Bruce Springsteen, Born in USA
La tête d'affiche de la dernière soirée où tu es sorti ?
Africa Bambaataa
L'âge de la première Bubble Girl que tu as peinte ?
24 ans
Celui de la dernière ?
24 ans
Lieu « d'élaboration » de ton premier flop ?
New York
Lieu « d'élaboration » de ta dernière oeuvre ?
Toulouse
La personne qui t'a versé ton premier cachet d'artiste ?
La MJC de ma cité de naissance.
Le dernier cachet que tu as perçu ?
Un vitrail vendu chez Speerstra en Suisse lors de notre expo avec Mist.
La première fois où l'on t'a dit « ahhh c'est toi Tilt !? »
Il y a bien longtemps dans une usine désaffectée de Toulouse, il s'appelait Joe…
La dernière fois où tu as reconnu quelqu'un ?
Kate Moss a l'aéroport de New York
Question bonus : Quelle question aurais-tu aimé que l'on te pose ? ( et sa réponse )

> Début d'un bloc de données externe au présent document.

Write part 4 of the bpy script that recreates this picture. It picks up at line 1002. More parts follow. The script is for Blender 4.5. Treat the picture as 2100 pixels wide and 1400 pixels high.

Peux-tu nous dire qui est-ce que tu admires ?
Ma grand-mère.
trés belle interview. Je suis Toulousain, graffeur et fan depuis mes débuts de Tilt et de la truskool en génèral. Ce sont eux qui avec d’autres all timer ( come Sike, Arone et Reso plus tard) on donnés leurs letres de noblesses à Toulouse à cette epoque.
Les rues, les voies ferrees et la rocade de Toulouse etait sur exploitait et c’etait une belle epoque pour commencer. Pour ce qui est de mon petit travaille de graffeur Tilt m’a donné envi de couleurs
de terrains abandonnés et repetition d’un lettrage simple et bubble compris par tous et exitant à repeter. Son flop est légendaire et son travail l’est déjà et le sera encore longtemps.
Vivement le vernissage de l’expo il me tarde de voir ca.